Cusps and butterflies: multiple stable states in marine systems as catastrophes

Abstract

Ecologists usually view smooth threshold-like shifts and sudden discontinuous jumps in stable states as an either–or proposition. This need not be the case, and using only graphs and no equations, it will be shown how it is possible to have a single model containing one, two or three stable points. This is not a new idea and the basics, known as catastrophe theory, were developed in the 1960s, and are well known to engineers and physicists. Systems with two stable points, which are known as cusp catastrophes, and those with three points, which are known as butterfly catastrophes, will be introduced without equations. Coral reefs and temperate intertidal rocky shores are discussed as possible examples of cusp and butterfly catastrophes. It has also been well known since the 1960s that there are nine hallmarks of catastrophes, and the relative merit of these hallmarks for use by experimentalists will be discussed.
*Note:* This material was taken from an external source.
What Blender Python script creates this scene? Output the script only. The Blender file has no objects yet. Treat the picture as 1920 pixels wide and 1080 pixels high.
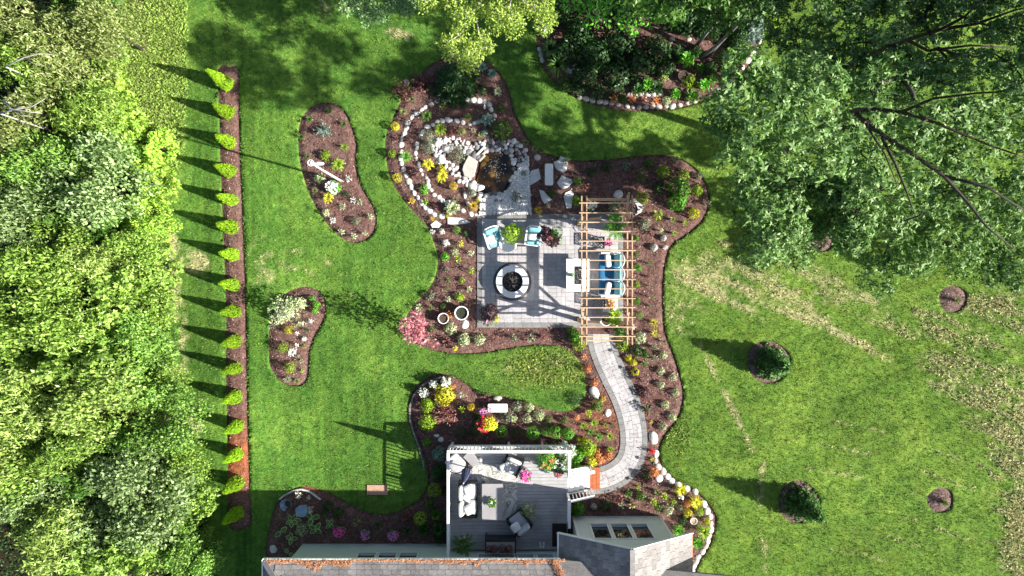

The hallmarks can be placed into three groups: the shape of the equilibrium surface (modality and inaccessibility), the behaviour of the equilibrium points as conditions change (discontinuous jumps, hysteresis, divergence and one-jump paths) and transient behaviour near cusps and folds (critical slowing down, anomalous variances and non-linear responses). There are two caveats. First, hysteresis and divergence may not occur in systems with noise. Second, unusual transient behaviour such as critical slowing down is not unique to systems with catastrophes and can be found in systems with smooth threshold-like shifts. We suggest that the two-state system of rockweeds and mussels in the Gulf of Maine is an example of a cusp catastrophe, and the three-state systems of corals, seaweeds and algal turfs may be an example of a butterfly catastrophe. In closing, we speculate why ecologists have overlooked and then reinvented catastrophe theory and rediscovered its hallmarks.